Use the mason jars to vacuum and store soups and liquids.
The problem with vacuum sealing liquids is, you either need to freeze them first or you need to seal them in something where the liquid doesn’t interfere with the sealing process.
I use mason jars. You can get a special mason jar sealing attachment to use on either the wide-mouth or narrow mason jars. I like the wide-mouth version. If you ever need to fish ingredients out with a fork or a spoon at least the mouth of the jar will make it much easier.
Recently I switched over from freezing and bagging my chili, soups, and spaghetti sauces to just using mason jars. I have not yet frozen them in the Mason Jars. I refrigerate them only and they seem to last for a while.
Food saver recommends using straight wide-mouth mason jars if you choose to freeze them. I think it has to do with the thickness of the glass as it transitions to the screw on top. Ball makes special jars just for freezing, but I don’t have them.
Easily make your own broths and BBQ.
Do you love making your own vegetable broths? Something nice and healthy rather than that sodium-laden grocery store-bought crap. The instant pot is perfect.
Save up all your vegetable scraps add a little seasoning and let it go. When it’s all done, strain out the vegetable parts and pour the broth into mason jars; hook up the Food Saver and seal it up.
It’s really that easy.
I’m more of a big project type of cook and even make my own vegetable broth now.
One thing I’ve always wanted to try but haven’t gotten around to is what I call the all-year BBQ.
I love doing wood-fired BBQ in the middle of summer, but in the winter, it’s a pain to get it right because of the cold or snow.
The first part I’ve done before. That is marinating the meat. The Food Saver has marinating dishes you can buy. These can be a little expensive, so I have a little hack I learned over the internet. What you want to do is get a bag large enough to accept your meat and the marinade.
Fill your kitchen sink with water.

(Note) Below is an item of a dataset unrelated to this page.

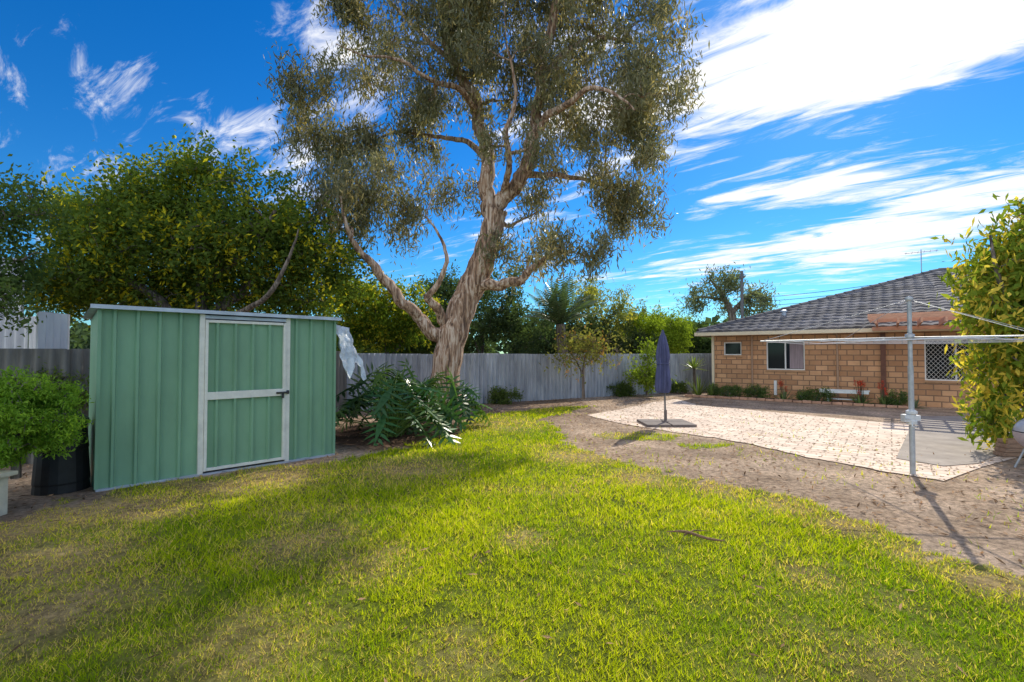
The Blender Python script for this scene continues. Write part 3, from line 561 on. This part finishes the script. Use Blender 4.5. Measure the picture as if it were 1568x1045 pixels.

Make sure that you leave enough room there so the sink doesn’t overflow when you insert the meat.
I’ve done this with zipper lock bags and it works really well.
Insert the bag with the meat and marinade until the water is all the way to the zipper on the bag.
The weight of the water will push on the sides of the bag and drive out all the air.
Zipper the bag and set it aside for however long you want to marinade.
Then after you are all done BBQing, you can portion the meat into meal-size bags. Vacuum them up, and store them for however long you’d like. The sauce should be thick enough to seal without having water problems with the sealing portion.
I keep experimenting with my instant pot and food saver. The food-saver bags can get expensive so I’m moving more of my sealing habits over to mason jars. Mason jars are cheap.
The lids usually last up to about six sealings before they get too warped and need to be replaced. Even then, a box of jar lids is pretty cheap.
I’ve altered the way I cook so much around the Instant Pot and Food Saver, I really don’t want to go without them. It’s like trying to live without a microwave now. I remember the pre-microwave days and I never want to relive those.
I’m actually about to make some chili in my Instant Pot for dinner tonight.